Generating a PWM that starts high, but ends low after N pulses have been completed.
I have an Arduino Giga (STM32H7) and I'm using the timers to generate PWM's. Everything's working fine, programming is no problem, but I cannot come up with a way to implement what I want. I included a simple visual to describe what I want the output to look like.
TIM1 is the master timer, it generates a PWM, set as active high (for CNT<CCR). I have a slave TIM8, which should do the following: when TIM1 starts over again/goes high, TIM8 should generate N pulses. The time it takes for N pulses to complete is shorter than the period of TIM1, I want them to retrigger each time TIM1 goes high again.
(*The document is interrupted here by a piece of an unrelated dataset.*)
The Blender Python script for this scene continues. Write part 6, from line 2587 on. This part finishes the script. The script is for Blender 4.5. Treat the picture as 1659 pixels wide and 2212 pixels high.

Here's the catch: The pulses should immediately start high, however, once all the pulses have fired, the output should stay low.
If it weren't for the last part, the solution would be simple: TIM1 uses UEV as output trigger, TIM8 takes an internal trigger input from TIM1, set TIM8 to One-Pulse Mode, set the repetition counter to N, and voila, you get bursts of N pulses on each TIM1 high (yes technically the first time it won't trigger, doesn't matter).
However, this will cause the pulses of TIM8 to either start 'delayed', since for CNT<CCR, the output will be low in OPM, or if we flip the polarity, it will start high, but after having finished N pulses, TIM8->CNT=0 (because of OPM), which causes the output to be high...
Can anyone think of a good solution/setup? Again, programming is no issue, it's just finding a way to get this behaviour, if that's even possible... Also, I would prefer not to use interrupts handlers for reasons related to the rest of my program.